The Netherlands ranks mid-level financial secrecy

by Dan Dulvac

Every 2 years, the Tax Justice Network ranks countries according to their contribution to global tax evasion, illicit financial flows and levels of secrecy. The Financial Secrecy Index 2015, launched at the beginning of this month, reveals what jurisdictions are considered the best tax havens for multinational companies. This year, the Netherlands holds the 41st spot with a mid-range level of secrecy and a small share of the global market for offshore financial services compared to other secret jurisdictions.



According to the Tax Justice Network, the problems of offshore secrecy “go far beyond tax”. Lack of transparency “corrupts and distorts markets and investments, shaping them in ways that have nothing to do with efficiency”. Secrecy reduces accountability and creates a high risk for fraud, money laundering and escape from financial regulation.

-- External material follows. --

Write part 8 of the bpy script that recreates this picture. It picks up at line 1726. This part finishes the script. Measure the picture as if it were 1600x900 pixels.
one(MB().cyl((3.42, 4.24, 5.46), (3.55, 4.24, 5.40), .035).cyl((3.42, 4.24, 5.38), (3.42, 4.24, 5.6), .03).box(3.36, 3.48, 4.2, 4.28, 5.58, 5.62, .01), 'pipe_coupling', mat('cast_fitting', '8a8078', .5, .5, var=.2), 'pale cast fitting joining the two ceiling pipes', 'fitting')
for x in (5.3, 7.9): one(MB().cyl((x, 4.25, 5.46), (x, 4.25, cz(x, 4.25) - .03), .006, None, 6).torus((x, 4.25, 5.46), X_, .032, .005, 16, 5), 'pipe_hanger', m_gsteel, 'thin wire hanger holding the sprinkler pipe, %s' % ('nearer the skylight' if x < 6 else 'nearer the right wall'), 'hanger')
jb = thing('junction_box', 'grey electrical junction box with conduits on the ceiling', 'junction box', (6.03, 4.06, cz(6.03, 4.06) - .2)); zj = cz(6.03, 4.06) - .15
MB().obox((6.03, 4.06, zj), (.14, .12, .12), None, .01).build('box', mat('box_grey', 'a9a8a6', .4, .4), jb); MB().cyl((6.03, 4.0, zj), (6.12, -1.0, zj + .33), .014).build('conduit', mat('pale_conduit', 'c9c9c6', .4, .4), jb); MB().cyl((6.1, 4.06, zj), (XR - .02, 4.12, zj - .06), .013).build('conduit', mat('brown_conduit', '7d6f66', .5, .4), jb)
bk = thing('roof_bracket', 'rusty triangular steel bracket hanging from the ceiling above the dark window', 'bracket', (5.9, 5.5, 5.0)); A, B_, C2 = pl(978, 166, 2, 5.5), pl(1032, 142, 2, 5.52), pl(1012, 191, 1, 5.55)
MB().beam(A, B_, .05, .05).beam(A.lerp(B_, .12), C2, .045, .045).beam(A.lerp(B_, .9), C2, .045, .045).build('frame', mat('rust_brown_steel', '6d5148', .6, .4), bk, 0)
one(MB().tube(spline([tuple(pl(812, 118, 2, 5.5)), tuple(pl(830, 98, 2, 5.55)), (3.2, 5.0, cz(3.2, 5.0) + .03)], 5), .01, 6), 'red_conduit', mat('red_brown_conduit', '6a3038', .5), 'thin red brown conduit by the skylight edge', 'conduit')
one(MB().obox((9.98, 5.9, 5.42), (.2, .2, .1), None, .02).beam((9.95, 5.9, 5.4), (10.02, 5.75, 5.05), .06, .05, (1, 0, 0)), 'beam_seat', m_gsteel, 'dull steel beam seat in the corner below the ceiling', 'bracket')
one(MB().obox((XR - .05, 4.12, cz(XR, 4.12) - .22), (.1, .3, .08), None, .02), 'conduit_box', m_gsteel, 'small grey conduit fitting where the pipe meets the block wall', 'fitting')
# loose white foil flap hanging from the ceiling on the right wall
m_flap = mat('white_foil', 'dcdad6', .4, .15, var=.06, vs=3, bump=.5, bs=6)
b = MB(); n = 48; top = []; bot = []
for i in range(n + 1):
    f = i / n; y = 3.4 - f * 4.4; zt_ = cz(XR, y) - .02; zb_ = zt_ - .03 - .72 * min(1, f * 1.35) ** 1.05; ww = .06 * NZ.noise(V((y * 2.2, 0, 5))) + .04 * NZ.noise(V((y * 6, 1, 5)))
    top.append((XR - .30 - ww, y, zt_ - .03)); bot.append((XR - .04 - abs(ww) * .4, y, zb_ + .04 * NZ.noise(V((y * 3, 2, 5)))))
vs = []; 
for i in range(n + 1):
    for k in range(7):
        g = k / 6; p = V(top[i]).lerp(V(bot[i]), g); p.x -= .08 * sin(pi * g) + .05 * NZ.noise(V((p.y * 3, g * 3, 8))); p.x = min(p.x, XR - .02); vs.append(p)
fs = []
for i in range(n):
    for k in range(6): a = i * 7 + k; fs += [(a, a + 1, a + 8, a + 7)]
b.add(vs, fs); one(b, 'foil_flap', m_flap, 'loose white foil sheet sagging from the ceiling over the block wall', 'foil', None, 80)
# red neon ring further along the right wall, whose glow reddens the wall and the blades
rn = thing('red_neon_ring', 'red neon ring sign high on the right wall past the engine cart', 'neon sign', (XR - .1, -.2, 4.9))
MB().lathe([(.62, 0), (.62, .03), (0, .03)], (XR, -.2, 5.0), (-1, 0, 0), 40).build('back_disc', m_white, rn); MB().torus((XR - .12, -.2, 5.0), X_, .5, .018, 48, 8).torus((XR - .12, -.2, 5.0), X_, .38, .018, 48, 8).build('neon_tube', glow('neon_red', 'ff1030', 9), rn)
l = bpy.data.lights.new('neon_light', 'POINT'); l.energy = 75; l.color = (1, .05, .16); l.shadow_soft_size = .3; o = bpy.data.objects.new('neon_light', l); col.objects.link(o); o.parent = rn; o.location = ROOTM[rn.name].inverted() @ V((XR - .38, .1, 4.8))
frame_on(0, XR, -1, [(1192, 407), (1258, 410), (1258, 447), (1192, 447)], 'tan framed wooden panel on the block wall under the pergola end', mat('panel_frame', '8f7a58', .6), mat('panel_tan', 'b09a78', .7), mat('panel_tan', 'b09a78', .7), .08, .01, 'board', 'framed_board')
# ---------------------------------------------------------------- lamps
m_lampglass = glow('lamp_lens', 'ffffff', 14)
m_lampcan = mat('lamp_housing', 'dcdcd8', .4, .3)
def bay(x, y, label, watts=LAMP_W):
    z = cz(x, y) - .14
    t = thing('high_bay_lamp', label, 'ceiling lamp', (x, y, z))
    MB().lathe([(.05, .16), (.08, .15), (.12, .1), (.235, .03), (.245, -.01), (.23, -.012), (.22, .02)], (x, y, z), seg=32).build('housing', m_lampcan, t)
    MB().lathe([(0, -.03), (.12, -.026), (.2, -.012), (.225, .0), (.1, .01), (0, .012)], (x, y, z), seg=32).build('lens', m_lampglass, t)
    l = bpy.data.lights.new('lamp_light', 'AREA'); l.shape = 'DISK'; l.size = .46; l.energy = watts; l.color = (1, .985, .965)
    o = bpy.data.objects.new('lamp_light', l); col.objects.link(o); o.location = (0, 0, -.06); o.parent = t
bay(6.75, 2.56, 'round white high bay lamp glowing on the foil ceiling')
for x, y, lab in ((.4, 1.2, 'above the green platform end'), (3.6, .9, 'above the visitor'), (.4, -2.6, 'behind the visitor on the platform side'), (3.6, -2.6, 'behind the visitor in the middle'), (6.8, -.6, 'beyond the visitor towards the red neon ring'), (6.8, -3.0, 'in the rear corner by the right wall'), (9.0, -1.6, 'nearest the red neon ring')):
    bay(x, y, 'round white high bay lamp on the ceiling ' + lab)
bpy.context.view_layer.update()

Despite the Netherlands’ mid-level position on the Financial Secrecy Index, the risk of the Dutch financial sector is high. A risk due to the secrecy applied to the staggering amounts of capital flowing through it. According to the Dutch Centre for Research on Multinational Corporations (SOMO), “a tenth of the world’s total economy is run via Dutch mailbox companies”. Mailbox companies are used by parent companies to route 4000 billion euros through the Netherlands every year, most of which ends up in secrecy jurisdiction.

From these special financial institutions, the Netherlands gains approximately 3 billion euros a year, at the loss of tax revenue of other countries.

Despite attempts for reforms for substance requirements, which are necessary to ensure that multinational companies have a real economic presence in the Netherlands, the national Court of Audit concluded that the Dutch substance requirements are of such a low standard, they are easily fulfilled.

Low standards are often the outcome of a “race to the bottom” between nations for less regulation and less transparency aimed to attract multinational companies to “set-up shop” in the respective countries. With this, they seek to grab a relatively small share of the money, which is due to be paid in taxes where the wealth is actually created.